What you will do
Take the lines from the beginning of the data below through the line holding "return RIDGE.y +" and return exactly those.
|---|
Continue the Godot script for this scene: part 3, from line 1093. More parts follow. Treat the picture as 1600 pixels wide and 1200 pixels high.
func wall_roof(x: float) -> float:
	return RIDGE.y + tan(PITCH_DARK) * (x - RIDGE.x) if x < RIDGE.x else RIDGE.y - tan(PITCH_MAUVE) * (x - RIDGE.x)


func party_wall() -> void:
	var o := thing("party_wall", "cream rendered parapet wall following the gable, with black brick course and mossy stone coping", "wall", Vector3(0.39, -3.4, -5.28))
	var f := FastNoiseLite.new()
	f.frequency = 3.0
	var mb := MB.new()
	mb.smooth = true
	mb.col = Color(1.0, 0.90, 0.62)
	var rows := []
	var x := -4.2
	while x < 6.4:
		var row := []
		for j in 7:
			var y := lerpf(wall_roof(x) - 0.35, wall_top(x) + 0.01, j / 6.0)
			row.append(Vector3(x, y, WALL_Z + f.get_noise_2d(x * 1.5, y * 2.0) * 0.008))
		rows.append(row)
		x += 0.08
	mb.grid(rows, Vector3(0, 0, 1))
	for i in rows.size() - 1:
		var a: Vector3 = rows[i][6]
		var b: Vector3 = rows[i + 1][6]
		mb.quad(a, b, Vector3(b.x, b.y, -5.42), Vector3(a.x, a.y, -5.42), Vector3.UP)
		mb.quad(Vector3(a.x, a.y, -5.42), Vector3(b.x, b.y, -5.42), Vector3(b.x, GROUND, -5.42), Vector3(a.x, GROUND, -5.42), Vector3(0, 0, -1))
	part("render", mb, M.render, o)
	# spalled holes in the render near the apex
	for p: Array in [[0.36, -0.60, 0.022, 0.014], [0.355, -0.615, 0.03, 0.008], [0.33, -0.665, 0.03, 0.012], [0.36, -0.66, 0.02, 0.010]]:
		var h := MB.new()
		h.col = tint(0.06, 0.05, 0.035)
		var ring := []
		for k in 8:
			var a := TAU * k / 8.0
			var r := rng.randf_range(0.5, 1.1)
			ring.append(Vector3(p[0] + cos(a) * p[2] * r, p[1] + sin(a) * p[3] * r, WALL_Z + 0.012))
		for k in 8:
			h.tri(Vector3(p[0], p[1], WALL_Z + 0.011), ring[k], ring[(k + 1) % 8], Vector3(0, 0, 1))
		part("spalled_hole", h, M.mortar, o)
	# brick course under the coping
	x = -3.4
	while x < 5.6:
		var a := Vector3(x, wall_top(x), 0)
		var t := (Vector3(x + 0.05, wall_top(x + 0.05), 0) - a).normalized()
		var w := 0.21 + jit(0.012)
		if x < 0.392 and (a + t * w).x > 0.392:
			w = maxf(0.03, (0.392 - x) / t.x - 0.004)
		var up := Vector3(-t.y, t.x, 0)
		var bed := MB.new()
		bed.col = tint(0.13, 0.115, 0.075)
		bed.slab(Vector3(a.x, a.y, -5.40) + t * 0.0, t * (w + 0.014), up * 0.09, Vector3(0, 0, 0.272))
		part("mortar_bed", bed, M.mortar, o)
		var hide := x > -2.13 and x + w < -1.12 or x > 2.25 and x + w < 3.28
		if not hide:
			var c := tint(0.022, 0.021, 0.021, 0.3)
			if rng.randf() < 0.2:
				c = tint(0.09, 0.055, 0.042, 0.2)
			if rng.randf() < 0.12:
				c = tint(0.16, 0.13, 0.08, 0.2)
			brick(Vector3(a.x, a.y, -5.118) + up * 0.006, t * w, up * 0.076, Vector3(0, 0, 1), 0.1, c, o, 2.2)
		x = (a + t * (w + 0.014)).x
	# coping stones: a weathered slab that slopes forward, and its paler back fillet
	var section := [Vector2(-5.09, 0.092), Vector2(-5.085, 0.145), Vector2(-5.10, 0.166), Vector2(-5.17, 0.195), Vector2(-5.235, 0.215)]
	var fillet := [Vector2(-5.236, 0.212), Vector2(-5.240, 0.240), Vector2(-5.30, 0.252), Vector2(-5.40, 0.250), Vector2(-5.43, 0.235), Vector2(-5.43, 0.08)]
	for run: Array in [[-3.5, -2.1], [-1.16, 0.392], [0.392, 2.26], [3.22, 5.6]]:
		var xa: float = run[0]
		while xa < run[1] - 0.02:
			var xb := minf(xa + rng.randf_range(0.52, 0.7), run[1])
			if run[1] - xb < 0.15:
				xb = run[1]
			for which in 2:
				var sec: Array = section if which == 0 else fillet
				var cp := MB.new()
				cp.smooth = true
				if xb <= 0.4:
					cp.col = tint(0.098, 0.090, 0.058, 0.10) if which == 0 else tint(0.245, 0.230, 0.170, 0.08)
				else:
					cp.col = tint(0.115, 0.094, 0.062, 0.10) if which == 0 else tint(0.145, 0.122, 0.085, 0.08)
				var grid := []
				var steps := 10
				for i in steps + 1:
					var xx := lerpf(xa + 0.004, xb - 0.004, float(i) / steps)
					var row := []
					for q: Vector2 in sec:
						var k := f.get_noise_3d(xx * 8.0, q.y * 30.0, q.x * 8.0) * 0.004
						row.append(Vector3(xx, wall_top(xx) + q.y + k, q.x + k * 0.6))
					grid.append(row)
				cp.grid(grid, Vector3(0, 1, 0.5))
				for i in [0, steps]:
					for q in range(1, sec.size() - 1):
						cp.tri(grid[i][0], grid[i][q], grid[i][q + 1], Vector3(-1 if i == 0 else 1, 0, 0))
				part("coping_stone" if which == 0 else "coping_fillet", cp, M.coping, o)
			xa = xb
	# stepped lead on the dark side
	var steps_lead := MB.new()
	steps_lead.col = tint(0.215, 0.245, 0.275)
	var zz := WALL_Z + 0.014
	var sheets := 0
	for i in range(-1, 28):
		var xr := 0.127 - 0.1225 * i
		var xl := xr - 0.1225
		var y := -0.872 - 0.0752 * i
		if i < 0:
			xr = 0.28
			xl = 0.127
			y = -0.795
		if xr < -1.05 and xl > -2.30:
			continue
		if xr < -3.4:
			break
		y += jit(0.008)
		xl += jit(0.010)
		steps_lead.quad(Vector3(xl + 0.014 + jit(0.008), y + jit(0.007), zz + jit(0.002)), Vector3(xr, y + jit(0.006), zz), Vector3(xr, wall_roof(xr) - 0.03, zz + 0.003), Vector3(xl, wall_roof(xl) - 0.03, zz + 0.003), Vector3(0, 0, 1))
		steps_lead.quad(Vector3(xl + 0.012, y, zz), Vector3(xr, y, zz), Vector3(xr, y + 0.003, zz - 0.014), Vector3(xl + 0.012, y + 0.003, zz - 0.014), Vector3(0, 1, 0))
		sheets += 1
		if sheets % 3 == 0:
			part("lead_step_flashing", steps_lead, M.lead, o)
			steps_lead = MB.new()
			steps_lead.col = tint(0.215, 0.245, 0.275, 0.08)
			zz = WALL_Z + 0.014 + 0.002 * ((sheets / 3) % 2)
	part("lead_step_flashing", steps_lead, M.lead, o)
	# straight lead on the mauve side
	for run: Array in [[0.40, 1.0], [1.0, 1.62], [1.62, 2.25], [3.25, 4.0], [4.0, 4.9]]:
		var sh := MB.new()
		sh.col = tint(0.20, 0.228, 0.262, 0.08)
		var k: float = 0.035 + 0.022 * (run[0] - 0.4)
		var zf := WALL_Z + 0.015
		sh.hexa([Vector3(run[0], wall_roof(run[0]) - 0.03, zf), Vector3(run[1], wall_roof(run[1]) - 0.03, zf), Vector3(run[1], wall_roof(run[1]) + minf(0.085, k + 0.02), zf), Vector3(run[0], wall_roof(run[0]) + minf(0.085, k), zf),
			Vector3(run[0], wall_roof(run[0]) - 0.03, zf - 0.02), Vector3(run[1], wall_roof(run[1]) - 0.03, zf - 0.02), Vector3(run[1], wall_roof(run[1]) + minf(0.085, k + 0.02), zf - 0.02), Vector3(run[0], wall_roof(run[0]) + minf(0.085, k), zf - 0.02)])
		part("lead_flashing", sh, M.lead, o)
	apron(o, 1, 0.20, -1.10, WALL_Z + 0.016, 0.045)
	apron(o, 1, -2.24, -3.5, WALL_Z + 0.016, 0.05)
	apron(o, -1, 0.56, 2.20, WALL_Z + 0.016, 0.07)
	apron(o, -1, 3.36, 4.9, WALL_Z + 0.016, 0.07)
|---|
Solution for this exercise
Continue the Godot script for this scene: part 3, from line 1093. More parts follow. Treat the picture as 1600 pixels wide and 1200 pixels high.
func wall_roof(x: float) -> float:
	return RIDGE.y + tan(PITCH_DARK) * (x - RIDGE.x) if x < RIDGE.x else RIDGE.y - tan(PITCH_MAUVE) * (x - RIDGE.x)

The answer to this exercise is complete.